Framework
Foresportia is an analysis support tool. Results are expressed as probabilities and must always be interpreted with context (lineups, injuries, stakes).
Why explain methodology in football prediction?
Foresportia aims to help analyze matches, not to assert certainties. The objective is to explain probabilities and make visible the factors that influence a match.
The approach relies on a hybrid model: a statistical engine (Poisson, simulations, calibration) and an AI engine (learning from historical data), evaluated separately and combined through a confidence index.
For a global overview, see the pillar page: Football prediction AI
What a football prediction AI does (and does not do)
What Foresportia does
- Transform signals (form, history, xG, context) into coherent probabilities.
- Compare multiple models to estimate uncertainty.
- Provide a pedagogical, verifiable and improvable analysis framework.
What Foresportia does not do
- Promise results or guarantee outcomes.
- Replace human judgment (lineups, late news).
- Offer profit-oriented advice: this is analysis, not promises.
Simplified pipeline: how a prediction is produced
- Collection / aggregation: results, form, home/away, xG, attack/defense indicators.

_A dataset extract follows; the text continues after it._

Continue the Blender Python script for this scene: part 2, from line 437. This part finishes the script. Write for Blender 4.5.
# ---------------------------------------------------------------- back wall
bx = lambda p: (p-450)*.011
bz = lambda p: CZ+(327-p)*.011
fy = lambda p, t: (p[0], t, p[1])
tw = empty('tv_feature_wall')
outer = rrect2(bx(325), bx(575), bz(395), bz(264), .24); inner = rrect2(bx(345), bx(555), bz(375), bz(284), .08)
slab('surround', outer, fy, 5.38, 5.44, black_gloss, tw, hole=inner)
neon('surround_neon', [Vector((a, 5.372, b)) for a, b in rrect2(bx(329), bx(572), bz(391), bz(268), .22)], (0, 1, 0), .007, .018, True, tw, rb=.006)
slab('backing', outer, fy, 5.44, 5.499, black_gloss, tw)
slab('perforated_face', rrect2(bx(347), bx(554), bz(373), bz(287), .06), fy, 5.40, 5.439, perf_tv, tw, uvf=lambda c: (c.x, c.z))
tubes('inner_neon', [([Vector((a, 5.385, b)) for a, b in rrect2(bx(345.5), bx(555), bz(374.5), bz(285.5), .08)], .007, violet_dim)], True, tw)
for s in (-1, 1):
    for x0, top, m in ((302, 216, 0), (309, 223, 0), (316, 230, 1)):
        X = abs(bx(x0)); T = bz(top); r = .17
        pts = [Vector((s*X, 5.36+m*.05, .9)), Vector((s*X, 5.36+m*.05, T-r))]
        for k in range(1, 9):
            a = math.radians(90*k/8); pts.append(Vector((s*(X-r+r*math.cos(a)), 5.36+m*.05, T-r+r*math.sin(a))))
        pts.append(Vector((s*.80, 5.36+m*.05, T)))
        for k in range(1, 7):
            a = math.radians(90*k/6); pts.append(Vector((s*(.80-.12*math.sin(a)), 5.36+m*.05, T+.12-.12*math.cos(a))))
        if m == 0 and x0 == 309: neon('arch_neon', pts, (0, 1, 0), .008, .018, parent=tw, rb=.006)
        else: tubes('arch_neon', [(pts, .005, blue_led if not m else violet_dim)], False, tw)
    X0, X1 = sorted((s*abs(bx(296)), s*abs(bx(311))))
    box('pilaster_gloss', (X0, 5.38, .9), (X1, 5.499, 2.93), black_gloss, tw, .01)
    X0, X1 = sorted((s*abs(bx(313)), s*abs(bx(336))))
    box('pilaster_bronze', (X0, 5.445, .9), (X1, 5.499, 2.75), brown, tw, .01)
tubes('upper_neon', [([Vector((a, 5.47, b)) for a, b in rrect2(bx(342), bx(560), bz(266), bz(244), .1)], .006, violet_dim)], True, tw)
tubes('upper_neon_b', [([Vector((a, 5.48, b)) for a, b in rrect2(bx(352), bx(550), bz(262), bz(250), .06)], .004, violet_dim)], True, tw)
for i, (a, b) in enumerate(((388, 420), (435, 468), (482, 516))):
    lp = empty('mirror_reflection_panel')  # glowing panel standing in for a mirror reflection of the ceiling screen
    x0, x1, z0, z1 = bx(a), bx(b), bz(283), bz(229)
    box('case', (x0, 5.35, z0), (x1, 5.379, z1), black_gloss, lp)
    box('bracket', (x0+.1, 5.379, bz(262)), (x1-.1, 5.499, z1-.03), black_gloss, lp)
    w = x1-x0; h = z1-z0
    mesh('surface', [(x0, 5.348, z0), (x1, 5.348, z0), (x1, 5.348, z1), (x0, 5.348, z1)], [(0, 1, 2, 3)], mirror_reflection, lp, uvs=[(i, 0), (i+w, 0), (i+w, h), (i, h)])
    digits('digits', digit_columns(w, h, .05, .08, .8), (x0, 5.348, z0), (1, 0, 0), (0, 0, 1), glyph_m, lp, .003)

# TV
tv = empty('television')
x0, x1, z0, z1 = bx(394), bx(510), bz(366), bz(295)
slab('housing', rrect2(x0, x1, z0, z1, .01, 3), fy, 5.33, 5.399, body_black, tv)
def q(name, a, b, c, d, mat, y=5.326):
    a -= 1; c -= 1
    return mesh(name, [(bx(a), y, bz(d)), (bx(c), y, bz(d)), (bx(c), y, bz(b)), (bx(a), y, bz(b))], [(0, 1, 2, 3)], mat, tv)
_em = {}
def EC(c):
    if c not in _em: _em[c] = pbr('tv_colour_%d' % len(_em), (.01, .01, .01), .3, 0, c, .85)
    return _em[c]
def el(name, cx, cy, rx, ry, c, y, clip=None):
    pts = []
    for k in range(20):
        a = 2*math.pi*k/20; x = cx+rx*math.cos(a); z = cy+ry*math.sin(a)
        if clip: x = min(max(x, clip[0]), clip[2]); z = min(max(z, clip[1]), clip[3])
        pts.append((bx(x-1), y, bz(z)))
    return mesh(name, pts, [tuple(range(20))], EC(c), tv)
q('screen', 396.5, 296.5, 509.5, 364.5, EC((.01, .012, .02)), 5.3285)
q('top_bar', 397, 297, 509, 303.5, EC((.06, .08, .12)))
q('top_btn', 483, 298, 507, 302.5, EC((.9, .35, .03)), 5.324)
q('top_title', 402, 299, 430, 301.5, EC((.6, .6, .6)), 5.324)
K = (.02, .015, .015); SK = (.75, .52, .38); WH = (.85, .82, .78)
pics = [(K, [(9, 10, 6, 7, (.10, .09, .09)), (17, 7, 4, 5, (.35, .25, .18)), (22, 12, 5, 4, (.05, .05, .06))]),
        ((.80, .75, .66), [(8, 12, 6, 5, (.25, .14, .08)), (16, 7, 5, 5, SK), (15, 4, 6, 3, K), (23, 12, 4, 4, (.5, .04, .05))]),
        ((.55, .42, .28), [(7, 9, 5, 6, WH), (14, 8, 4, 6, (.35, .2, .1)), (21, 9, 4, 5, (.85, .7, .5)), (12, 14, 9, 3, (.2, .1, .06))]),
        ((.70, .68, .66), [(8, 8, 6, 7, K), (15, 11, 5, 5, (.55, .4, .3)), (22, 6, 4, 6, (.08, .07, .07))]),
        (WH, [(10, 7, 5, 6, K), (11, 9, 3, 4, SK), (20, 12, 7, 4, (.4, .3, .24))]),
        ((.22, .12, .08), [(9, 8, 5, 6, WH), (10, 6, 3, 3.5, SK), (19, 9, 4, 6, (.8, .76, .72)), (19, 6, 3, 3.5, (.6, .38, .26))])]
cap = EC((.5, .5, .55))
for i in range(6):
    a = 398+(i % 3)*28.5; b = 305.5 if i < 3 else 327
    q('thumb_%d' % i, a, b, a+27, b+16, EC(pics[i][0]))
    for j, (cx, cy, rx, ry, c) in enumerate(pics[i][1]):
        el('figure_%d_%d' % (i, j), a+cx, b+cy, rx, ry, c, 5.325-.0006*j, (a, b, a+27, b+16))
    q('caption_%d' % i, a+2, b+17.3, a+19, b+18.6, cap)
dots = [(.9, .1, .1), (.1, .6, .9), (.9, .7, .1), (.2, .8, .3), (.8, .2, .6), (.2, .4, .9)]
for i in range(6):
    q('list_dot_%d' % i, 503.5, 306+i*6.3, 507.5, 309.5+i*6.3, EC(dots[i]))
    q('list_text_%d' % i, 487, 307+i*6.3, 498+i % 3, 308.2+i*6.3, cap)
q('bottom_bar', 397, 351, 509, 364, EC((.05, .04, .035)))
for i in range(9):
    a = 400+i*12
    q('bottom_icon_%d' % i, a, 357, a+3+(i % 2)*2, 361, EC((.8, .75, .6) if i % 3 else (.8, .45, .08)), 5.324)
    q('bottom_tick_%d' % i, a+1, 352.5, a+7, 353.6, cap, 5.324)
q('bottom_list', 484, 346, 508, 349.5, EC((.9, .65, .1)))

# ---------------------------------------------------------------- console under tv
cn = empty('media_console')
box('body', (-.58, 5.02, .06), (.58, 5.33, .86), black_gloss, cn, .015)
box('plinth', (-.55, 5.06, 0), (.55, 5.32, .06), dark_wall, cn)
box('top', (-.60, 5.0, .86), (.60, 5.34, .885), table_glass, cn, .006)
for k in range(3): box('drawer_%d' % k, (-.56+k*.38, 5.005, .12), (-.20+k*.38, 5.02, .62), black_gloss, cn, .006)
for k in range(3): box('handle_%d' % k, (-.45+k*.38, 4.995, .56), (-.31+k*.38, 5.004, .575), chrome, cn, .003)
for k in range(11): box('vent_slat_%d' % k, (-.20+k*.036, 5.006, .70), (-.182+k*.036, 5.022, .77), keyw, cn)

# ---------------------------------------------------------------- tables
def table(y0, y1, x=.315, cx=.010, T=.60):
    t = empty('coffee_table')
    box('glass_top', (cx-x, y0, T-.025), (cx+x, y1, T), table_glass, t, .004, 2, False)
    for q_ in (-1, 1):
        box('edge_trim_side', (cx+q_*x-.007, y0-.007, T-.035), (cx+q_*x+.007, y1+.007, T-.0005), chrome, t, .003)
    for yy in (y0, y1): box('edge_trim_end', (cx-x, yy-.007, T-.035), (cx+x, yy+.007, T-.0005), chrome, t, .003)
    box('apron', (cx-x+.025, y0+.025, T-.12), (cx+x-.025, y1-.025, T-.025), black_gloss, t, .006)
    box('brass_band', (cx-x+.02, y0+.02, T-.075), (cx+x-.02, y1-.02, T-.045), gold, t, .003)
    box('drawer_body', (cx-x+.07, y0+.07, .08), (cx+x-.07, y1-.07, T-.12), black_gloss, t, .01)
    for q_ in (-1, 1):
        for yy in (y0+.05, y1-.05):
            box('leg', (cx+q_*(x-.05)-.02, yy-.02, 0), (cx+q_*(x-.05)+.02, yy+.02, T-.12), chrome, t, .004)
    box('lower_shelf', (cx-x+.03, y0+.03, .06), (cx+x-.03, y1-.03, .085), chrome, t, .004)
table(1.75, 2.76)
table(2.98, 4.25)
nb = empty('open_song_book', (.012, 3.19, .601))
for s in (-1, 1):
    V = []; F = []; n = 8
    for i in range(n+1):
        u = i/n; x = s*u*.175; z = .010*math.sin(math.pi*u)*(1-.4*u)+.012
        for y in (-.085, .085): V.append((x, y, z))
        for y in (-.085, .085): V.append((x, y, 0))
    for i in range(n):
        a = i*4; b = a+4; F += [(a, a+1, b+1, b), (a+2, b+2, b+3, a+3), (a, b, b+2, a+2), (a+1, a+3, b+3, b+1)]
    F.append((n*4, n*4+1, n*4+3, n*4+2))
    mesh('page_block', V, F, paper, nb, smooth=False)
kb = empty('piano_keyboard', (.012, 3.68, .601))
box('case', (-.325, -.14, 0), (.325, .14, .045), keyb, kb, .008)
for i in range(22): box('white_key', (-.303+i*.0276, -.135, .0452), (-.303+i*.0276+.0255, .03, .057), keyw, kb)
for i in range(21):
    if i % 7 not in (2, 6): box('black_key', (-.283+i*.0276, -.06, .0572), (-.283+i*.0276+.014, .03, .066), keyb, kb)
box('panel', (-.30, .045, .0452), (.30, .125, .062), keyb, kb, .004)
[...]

- Statistical engine: expected scores (Poisson), Monte Carlo simulations, league calibration.
- AI engine: historical learning, pattern extraction (matchups, streaks, context).
- Comparison: agreement vs disagreement between AI and statistics.
- Confidence index: interpretable synthesis weighted by uncertainty.
Statistical simulation: rigor and transparency
The statistical component builds on foundational work (Maher, 1982; Dixon & Coles, 1997) modeling score distributions via Poisson processes. Each match is simulated over 1,000 times to derive coherent probabilities.
Outputs are then calibrated by league based on historical performance, adapting probabilities to each competition’s variance and style.
The AI model: learning and feedback
In parallel, a neural network is trained on a dataset of more than 5,000 matches, integrating xG, shots, possession, streaks and head-to-head history to detect patterns.
The model is regularly updated to reduce bias and integrate new configurations.
Limits: why a prediction remains a probability
Even the best models face randomness: red cards, penalties, individual errors or weather effects.
A probability is not a promise. It is a plausibility estimate given available information, hence the importance of transparency and explicit uncertainty.
Conclusion: a verifiable and improvable analysis framework
Foresportia provides a scientific, transparent and evolving framework for football match analysis. The hybrid approach confronts AI and statistics to better read uncertainty.